## Data provided

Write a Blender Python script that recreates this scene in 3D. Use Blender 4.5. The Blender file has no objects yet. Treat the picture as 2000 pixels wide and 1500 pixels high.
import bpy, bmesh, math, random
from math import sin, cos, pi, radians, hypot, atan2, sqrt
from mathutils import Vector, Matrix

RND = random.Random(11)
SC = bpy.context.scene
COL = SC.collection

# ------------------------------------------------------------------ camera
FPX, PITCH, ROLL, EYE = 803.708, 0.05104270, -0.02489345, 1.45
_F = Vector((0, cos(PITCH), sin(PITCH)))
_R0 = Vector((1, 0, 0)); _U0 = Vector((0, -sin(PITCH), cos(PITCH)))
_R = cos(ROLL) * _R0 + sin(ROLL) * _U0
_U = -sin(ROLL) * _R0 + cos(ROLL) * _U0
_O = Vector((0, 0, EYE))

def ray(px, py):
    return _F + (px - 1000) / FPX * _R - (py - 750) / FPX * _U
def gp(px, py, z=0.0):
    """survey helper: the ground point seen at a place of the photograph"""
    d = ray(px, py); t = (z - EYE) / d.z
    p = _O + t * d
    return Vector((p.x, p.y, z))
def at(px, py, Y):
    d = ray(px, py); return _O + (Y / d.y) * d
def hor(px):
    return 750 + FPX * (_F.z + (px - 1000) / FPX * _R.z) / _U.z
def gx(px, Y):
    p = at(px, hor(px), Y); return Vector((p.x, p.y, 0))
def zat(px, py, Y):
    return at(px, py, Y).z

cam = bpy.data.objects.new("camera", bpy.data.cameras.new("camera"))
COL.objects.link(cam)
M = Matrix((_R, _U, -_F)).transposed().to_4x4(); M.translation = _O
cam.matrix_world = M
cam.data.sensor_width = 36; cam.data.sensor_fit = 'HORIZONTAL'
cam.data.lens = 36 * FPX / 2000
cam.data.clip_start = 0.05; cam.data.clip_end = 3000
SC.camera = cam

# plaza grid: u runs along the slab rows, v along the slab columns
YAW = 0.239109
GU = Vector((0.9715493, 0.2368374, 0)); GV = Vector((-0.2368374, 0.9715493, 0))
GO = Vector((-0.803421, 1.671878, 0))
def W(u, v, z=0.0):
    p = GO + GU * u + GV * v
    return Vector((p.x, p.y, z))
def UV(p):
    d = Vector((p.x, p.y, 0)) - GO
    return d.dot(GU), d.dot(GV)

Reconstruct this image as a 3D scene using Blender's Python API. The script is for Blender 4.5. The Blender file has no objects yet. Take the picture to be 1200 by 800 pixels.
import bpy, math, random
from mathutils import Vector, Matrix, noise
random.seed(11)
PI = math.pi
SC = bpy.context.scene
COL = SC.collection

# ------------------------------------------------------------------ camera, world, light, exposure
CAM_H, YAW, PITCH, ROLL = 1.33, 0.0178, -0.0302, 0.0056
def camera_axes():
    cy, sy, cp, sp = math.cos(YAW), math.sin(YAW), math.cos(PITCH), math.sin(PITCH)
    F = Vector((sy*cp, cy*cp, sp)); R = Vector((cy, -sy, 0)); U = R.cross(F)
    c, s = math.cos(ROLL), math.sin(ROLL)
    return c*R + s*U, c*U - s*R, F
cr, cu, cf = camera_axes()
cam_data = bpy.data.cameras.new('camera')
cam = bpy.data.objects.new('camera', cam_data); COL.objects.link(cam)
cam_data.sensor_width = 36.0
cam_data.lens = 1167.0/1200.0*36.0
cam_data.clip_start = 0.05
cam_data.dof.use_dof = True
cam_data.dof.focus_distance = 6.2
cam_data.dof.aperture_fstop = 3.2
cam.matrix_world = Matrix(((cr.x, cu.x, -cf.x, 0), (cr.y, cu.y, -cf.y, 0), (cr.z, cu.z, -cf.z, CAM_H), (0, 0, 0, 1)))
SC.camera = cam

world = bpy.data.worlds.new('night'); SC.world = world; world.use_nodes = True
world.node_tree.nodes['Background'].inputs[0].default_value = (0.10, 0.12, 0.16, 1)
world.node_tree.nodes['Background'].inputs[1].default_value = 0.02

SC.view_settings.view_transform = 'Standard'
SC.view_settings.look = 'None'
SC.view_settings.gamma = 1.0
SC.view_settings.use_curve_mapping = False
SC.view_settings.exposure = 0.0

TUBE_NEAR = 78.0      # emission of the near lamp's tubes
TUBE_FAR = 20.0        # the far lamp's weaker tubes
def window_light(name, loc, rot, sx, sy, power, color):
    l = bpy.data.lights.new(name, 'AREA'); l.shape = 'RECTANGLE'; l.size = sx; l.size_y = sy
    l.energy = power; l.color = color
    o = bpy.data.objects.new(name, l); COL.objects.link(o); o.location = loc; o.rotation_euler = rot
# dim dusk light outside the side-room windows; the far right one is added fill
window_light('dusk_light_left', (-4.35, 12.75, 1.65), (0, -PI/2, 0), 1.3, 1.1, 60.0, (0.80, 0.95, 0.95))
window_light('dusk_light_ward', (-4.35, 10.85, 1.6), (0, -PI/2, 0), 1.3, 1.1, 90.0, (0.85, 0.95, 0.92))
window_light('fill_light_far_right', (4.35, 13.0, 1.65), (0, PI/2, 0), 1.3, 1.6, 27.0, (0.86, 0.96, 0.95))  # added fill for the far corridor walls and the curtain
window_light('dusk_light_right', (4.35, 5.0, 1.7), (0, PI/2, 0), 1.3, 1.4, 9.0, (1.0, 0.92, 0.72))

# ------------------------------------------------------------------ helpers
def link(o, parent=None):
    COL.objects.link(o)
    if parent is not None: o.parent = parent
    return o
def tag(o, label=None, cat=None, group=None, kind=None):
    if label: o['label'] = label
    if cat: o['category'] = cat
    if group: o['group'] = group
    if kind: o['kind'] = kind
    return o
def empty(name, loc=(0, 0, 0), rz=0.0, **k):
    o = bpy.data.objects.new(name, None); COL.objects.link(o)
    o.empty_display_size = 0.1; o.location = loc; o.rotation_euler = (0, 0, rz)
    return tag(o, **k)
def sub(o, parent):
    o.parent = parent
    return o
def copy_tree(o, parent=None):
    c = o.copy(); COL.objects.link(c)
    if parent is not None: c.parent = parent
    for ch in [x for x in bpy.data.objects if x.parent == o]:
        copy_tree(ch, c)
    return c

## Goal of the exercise
Extract each line holding the string "scene".

## Written answer
Write a Blender Python script that recreates this scene in 3D. Use Blender 4.5. The Blender file has no objects yet. Treat the picture as 2000 pixels wide and 1500 pixels high.
SC = bpy.context.scene
Reconstruct this image as a 3D scene using Blender's Python API. The script is for Blender 4.5. The Blender file has no objects yet. Take the picture to be 1200 by 800 pixels.
SC = bpy.context.scene